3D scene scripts

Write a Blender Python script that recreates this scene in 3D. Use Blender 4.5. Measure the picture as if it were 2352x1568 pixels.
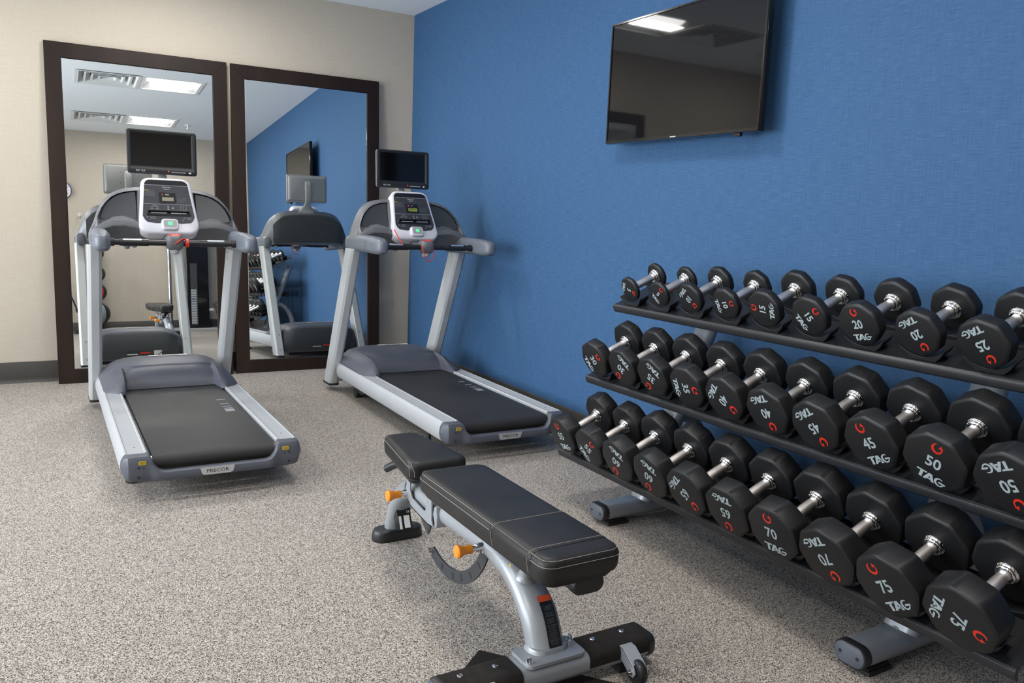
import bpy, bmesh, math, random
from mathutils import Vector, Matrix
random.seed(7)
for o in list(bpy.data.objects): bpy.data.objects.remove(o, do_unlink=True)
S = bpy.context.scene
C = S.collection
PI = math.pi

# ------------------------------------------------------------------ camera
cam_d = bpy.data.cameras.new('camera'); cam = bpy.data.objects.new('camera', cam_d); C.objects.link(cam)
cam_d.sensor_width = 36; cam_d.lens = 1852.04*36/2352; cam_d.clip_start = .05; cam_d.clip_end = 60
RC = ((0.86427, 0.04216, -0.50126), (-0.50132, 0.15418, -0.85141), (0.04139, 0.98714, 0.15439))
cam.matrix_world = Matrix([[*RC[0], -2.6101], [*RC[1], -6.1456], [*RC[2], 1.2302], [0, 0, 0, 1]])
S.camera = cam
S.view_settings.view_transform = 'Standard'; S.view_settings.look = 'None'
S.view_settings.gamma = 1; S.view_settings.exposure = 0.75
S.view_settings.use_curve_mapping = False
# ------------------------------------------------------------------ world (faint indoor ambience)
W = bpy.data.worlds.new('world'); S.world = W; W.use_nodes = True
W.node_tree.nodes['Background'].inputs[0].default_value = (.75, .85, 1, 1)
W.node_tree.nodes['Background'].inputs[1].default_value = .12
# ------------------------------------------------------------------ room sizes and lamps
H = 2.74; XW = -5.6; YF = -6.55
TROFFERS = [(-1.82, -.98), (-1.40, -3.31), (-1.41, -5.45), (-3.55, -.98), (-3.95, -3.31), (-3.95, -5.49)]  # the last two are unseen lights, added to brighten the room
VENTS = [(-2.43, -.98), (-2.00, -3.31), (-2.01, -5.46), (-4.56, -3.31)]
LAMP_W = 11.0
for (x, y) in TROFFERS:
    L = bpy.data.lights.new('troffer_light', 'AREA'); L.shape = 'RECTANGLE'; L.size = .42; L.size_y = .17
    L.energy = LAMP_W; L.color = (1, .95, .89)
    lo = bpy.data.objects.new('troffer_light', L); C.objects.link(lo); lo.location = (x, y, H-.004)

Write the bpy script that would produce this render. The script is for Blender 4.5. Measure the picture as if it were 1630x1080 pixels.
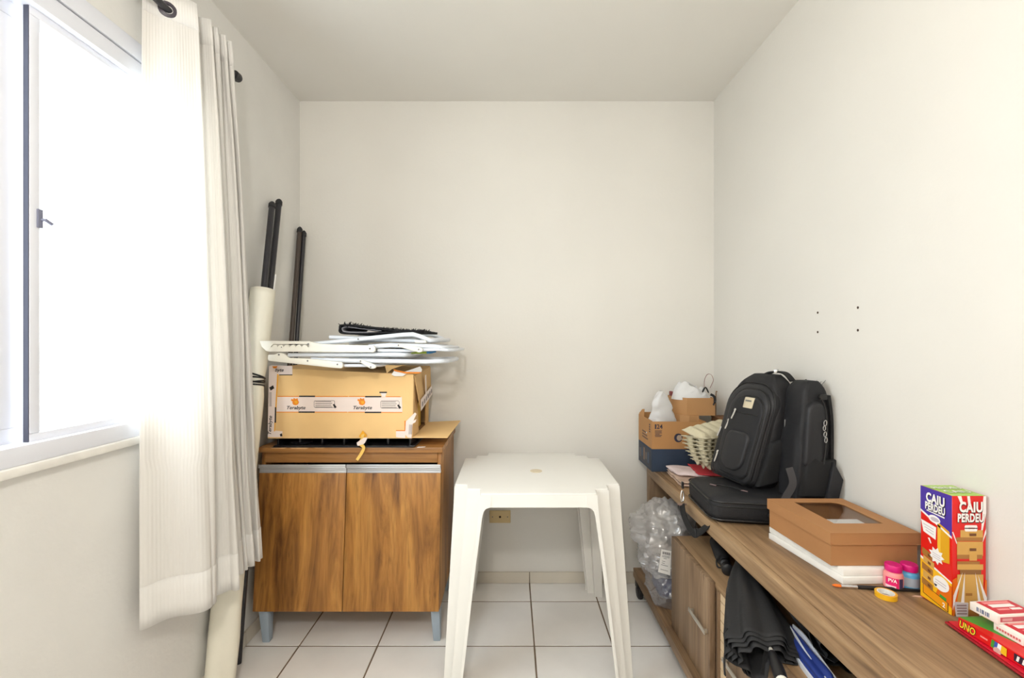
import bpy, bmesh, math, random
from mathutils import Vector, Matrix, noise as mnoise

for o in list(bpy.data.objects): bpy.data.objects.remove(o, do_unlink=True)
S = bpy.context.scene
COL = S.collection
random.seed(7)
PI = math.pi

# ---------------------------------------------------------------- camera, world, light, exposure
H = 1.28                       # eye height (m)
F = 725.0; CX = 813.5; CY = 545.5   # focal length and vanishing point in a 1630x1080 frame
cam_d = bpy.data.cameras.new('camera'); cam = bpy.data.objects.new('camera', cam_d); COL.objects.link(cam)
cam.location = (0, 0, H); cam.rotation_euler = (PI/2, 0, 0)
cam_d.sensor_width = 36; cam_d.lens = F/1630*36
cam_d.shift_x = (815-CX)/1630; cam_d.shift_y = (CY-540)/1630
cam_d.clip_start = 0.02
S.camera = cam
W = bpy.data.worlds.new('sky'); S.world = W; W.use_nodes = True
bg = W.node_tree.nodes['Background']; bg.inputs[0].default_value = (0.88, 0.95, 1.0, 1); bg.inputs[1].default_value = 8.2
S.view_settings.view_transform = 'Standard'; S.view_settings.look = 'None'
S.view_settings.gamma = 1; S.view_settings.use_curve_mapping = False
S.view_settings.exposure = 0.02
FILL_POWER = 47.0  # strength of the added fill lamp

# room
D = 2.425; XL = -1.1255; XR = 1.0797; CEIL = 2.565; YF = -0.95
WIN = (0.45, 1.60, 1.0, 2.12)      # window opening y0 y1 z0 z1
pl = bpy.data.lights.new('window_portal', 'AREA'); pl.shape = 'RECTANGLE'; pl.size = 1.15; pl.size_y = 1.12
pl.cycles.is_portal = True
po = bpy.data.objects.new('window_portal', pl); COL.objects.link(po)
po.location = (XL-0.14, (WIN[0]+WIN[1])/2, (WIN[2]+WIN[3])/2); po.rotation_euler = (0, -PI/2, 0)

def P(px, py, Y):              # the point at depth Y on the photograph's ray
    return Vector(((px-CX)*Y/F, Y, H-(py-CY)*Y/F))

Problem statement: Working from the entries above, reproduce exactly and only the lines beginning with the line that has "Write the bpy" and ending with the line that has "po.location = (XL-0.14, (WIN[0]+WIN[1])/2, (WIN[2]+WIN[3])/2);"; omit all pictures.

Expected answer:
Write the bpy script that would produce this render. The script is for Blender 4.5. Measure the picture as if it were 1630x1080 pixels.
import bpy, bmesh, math, random
from mathutils import Vector, Matrix, noise as mnoise

for o in list(bpy.data.objects): bpy.data.objects.remove(o, do_unlink=True)
S = bpy.context.scene
COL = S.collection
random.seed(7)
PI = math.pi

# ---------------------------------------------------------------- camera, world, light, exposure
H = 1.28                       # eye height (m)
F = 725.0; CX = 813.5; CY = 545.5   # focal length and vanishing point in a 1630x1080 frame
cam_d = bpy.data.cameras.new('camera'); cam = bpy.data.objects.new('camera', cam_d); COL.objects.link(cam)
cam.location = (0, 0, H); cam.rotation_euler = (PI/2, 0, 0)
cam_d.sensor_width = 36; cam_d.lens = F/1630*36
cam_d.shift_x = (815-CX)/1630; cam_d.shift_y = (CY-540)/1630
cam_d.clip_start = 0.02
S.camera = cam
W = bpy.data.worlds.new('sky'); S.world = W; W.use_nodes = True
bg = W.node_tree.nodes['Background']; bg.inputs[0].default_value = (0.88, 0.95, 1.0, 1); bg.inputs[1].default_value = 8.2
S.view_settings.view_transform = 'Standard'; S.view_settings.look = 'None'
S.view_settings.gamma = 1; S.view_settings.use_curve_mapping = False
S.view_settings.exposure = 0.02
FILL_POWER = 47.0  # strength of the added fill lamp

# room
D = 2.425; XL = -1.1255; XR = 1.0797; CEIL = 2.565; YF = -0.95
WIN = (0.45, 1.60, 1.0, 2.12)      # window opening y0 y1 z0 z1
pl = bpy.data.lights.new('window_portal', 'AREA'); pl.shape = 'RECTANGLE'; pl.size = 1.15; pl.size_y = 1.12
pl.cycles.is_portal = True
po = bpy.data.objects.new('window_portal', pl); COL.objects.link(po)
po.location = (XL-0.14, (WIN[0]+WIN[1])/2, (WIN[2]+WIN[3])/2); po.rotation_euler = (0, -PI/2, 0)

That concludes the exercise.